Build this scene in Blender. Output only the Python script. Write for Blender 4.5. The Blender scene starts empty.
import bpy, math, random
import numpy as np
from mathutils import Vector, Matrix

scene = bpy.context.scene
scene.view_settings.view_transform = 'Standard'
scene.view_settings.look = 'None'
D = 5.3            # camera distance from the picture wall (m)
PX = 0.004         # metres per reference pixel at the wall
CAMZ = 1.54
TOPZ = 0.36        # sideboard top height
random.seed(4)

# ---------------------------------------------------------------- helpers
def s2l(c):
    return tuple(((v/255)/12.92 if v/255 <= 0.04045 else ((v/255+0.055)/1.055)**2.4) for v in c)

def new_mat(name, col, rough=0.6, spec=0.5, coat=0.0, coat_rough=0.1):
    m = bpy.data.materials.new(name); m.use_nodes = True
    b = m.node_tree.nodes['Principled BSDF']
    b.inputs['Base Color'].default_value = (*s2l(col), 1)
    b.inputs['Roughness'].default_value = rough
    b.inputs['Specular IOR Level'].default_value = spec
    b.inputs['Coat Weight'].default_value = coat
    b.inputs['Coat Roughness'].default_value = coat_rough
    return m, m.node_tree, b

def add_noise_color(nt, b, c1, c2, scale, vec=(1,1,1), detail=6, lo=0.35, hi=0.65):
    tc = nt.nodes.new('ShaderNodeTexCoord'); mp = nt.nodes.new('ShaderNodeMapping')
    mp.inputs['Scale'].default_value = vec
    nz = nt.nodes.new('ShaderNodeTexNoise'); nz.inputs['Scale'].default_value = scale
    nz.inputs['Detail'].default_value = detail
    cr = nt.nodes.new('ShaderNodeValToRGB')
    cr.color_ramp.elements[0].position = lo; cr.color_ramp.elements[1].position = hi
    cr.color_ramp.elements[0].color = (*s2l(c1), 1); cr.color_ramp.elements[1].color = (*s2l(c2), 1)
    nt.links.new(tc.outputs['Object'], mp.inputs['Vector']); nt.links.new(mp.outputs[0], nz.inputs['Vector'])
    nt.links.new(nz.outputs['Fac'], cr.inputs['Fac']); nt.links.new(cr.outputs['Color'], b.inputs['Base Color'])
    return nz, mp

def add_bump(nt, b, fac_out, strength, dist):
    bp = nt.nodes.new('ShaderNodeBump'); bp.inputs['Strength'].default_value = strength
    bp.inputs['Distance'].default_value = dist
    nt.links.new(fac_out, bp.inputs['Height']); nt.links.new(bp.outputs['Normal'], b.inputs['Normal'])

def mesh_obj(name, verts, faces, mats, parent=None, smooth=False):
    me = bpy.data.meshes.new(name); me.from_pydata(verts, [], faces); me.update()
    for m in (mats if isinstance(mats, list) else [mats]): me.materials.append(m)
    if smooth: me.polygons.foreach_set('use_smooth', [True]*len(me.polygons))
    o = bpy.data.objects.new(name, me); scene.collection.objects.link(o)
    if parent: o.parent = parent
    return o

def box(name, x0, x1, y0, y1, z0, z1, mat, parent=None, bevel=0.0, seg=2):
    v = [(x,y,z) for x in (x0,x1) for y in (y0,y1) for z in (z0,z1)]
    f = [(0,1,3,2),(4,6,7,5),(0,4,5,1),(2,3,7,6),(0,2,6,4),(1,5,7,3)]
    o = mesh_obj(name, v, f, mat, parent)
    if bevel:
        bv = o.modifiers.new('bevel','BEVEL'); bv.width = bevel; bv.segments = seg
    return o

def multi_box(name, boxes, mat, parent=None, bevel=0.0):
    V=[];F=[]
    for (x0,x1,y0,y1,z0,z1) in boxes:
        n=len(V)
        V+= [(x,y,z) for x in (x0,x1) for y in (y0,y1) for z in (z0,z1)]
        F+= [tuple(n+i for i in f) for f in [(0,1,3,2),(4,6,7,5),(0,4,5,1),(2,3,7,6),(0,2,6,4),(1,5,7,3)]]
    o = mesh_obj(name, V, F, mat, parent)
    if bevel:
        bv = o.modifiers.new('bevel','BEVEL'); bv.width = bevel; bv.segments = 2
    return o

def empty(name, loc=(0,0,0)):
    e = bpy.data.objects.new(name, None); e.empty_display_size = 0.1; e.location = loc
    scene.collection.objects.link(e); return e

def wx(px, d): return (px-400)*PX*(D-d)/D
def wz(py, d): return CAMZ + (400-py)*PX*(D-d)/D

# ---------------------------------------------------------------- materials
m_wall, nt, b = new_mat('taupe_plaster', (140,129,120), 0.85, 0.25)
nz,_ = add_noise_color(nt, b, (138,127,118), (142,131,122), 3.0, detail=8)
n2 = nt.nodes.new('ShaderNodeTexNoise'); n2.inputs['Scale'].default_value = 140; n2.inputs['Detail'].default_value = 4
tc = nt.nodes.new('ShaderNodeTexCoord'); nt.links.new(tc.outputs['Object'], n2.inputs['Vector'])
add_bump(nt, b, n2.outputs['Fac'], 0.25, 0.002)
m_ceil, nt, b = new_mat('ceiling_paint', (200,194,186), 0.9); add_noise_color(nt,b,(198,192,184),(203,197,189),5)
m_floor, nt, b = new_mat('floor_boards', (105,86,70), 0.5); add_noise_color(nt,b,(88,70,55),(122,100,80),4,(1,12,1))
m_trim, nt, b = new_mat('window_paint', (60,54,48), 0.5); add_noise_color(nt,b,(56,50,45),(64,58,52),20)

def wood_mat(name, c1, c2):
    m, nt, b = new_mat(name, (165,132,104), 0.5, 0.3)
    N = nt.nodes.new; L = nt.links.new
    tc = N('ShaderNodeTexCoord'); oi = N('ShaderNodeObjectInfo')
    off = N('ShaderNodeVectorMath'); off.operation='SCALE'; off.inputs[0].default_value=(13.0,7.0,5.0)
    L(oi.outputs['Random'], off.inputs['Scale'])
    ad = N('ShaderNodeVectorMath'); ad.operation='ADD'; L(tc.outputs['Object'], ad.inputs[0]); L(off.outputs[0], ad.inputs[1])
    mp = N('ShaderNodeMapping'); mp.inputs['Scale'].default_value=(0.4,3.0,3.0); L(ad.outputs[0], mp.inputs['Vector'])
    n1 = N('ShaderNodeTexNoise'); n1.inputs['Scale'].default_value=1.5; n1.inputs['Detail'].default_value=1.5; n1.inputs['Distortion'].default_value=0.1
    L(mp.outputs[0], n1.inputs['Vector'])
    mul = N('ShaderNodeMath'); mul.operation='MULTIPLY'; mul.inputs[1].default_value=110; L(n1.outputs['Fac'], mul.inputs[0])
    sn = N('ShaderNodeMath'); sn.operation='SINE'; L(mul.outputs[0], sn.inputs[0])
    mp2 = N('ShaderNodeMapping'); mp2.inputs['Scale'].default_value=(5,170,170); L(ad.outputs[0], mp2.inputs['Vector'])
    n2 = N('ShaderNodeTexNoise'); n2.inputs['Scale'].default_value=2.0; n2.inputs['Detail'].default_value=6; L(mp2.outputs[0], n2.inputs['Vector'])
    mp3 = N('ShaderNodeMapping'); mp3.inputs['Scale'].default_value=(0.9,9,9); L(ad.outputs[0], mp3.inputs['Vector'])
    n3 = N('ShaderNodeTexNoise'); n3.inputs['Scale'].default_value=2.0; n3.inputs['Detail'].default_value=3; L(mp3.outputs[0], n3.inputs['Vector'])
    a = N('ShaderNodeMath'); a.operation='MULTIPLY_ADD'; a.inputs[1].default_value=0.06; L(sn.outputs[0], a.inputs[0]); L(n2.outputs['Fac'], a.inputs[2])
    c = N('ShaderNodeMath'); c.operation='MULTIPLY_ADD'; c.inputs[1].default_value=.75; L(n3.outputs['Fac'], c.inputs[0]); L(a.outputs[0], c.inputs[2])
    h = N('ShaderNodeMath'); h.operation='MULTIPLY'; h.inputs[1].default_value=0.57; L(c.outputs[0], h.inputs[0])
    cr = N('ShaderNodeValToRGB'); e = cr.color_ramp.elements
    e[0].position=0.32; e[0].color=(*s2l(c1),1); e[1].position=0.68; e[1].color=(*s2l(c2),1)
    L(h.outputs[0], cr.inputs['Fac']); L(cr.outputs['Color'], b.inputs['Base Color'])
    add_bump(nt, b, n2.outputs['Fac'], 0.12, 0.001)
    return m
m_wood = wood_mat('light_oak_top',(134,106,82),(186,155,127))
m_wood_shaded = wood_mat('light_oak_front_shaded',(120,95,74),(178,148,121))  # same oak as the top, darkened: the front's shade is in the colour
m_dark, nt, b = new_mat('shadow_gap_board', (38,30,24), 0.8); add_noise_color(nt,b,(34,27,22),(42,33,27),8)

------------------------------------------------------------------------

### What is expected
Print, please, the lines from the first line of the material through the line that contains "from mathutils import Vector, Matrix", exactly as written and with nothing added.

### Task solution
Build this scene in Blender. Output only the Python script. Write for Blender 4.5. The Blender scene starts empty.
import bpy, math, random
import numpy as np
from mathutils import Vector, Matrix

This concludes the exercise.